— Start —

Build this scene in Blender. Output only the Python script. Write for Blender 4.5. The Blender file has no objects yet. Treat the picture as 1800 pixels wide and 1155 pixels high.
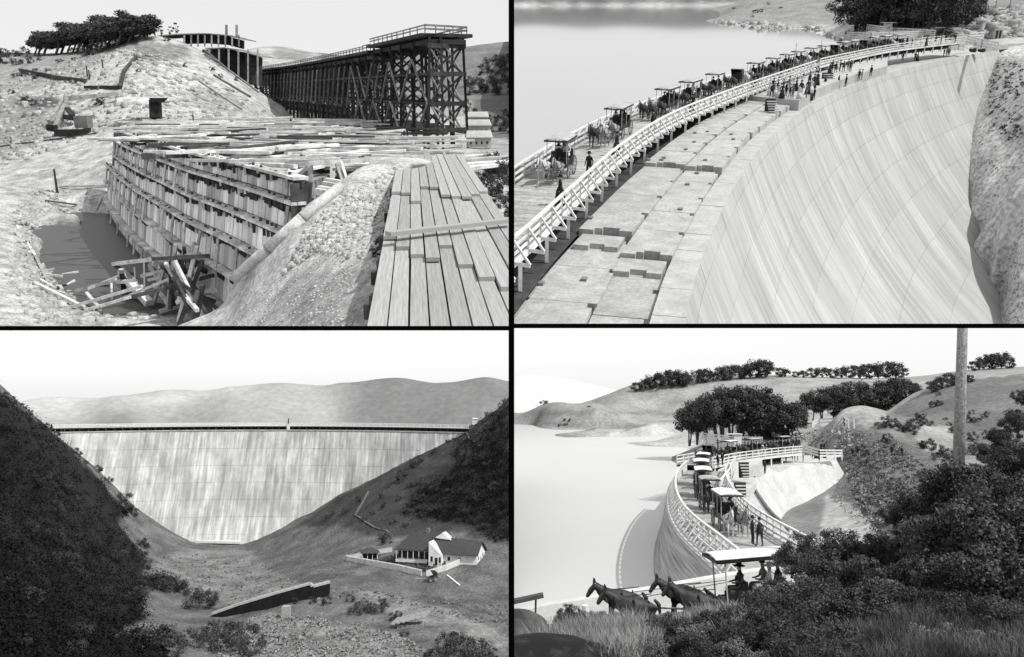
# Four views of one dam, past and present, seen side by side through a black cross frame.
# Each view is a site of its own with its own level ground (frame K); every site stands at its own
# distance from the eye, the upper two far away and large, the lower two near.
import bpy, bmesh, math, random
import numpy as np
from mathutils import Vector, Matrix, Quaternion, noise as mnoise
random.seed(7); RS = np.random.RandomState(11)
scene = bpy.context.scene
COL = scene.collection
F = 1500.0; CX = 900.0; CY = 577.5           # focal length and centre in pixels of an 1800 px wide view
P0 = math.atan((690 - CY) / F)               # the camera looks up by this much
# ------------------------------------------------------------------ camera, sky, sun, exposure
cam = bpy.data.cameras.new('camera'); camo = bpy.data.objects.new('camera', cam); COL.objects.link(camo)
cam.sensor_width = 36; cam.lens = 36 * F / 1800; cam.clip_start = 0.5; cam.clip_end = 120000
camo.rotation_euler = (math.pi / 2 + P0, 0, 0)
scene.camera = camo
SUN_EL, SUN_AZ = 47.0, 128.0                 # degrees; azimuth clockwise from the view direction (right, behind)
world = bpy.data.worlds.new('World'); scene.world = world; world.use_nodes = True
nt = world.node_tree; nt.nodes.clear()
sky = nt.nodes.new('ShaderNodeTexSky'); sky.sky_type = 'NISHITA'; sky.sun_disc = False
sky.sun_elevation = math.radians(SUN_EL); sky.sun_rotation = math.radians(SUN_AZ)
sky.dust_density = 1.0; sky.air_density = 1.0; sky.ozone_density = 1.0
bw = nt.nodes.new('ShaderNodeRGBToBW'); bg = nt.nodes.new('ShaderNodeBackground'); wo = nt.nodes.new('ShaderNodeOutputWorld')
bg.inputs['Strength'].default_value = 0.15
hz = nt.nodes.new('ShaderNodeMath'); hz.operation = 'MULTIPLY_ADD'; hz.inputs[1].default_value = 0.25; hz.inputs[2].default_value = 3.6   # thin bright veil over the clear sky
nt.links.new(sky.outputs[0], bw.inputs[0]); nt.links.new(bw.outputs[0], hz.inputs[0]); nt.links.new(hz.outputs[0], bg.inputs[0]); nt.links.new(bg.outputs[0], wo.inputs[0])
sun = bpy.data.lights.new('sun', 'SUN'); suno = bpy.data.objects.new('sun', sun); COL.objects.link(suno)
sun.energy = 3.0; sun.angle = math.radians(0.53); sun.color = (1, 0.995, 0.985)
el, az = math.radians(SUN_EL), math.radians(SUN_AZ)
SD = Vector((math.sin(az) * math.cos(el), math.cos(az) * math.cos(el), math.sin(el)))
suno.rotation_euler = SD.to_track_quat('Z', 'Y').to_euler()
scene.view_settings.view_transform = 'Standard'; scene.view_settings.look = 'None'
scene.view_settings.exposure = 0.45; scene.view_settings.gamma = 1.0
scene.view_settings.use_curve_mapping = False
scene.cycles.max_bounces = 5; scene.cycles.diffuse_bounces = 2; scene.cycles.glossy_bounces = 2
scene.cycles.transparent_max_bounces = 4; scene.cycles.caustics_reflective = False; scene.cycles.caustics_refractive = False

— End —
— Start —

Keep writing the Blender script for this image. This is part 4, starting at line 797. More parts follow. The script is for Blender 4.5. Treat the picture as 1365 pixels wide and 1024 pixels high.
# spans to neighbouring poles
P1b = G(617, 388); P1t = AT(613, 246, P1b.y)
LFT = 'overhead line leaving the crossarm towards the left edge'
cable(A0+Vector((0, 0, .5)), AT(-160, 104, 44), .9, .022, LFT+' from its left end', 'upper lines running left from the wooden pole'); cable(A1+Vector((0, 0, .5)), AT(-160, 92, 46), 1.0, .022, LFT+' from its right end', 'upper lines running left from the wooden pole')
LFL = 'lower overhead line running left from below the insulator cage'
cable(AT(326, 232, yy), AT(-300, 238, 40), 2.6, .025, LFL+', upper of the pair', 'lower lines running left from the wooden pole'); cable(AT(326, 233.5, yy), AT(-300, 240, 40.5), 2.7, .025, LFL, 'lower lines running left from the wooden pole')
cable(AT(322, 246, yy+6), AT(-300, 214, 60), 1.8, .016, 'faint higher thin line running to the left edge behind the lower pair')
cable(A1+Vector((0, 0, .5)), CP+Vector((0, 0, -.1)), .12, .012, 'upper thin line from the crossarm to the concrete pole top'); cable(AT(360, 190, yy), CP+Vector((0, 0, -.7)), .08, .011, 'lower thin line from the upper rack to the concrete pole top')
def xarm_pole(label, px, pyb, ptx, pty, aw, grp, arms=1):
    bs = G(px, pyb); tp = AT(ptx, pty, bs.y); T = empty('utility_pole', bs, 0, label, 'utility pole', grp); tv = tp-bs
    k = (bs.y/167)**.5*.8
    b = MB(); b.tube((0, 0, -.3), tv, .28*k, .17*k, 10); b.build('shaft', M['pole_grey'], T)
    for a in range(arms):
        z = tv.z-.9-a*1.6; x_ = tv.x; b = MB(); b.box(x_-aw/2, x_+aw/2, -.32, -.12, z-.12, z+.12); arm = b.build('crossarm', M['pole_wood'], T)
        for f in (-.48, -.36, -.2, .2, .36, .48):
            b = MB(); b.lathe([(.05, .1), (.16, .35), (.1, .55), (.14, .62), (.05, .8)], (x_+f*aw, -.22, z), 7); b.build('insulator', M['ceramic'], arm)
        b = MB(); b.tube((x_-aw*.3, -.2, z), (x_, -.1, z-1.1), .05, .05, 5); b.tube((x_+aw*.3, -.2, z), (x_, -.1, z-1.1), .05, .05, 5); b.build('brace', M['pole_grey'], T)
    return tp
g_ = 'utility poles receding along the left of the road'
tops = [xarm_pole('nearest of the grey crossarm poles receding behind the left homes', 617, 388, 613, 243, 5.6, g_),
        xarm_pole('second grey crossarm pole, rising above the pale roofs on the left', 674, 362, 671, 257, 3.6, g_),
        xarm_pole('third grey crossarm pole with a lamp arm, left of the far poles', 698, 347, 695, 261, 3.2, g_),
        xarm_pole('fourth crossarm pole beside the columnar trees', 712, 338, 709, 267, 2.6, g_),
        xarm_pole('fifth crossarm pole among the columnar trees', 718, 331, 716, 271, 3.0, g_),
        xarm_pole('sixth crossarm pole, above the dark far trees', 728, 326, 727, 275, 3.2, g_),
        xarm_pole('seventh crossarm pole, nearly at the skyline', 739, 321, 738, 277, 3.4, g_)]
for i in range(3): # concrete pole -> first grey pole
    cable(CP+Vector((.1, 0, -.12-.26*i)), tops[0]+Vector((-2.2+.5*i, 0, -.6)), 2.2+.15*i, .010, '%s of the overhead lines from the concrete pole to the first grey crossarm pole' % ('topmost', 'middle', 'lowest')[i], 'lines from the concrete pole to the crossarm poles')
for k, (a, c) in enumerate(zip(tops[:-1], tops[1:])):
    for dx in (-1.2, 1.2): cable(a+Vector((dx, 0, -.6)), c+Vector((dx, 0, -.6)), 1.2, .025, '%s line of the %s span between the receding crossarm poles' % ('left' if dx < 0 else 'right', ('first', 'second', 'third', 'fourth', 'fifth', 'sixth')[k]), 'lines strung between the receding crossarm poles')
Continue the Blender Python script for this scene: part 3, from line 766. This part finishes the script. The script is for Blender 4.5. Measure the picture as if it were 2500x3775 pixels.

— End —

● Aim: Pick out each line containing the string "script" and copy it.

● Answer to this problem:
Build this scene in Blender. Output only the Python script. Write for Blender 4.5. The Blender file has no objects yet. Treat the picture as 1800 pixels wide and 1155 pixels high.
Keep writing the Blender script for this image. This is part 4, starting at line 797. More parts follow. The script is for Blender 4.5. Treat the picture as 1365 pixels wide and 1024 pixels high.
Continue the Blender Python script for this scene: part 3, from line 766. This part finishes the script. The script is for Blender 4.5. Measure the picture as if it were 2500x3775 pixels.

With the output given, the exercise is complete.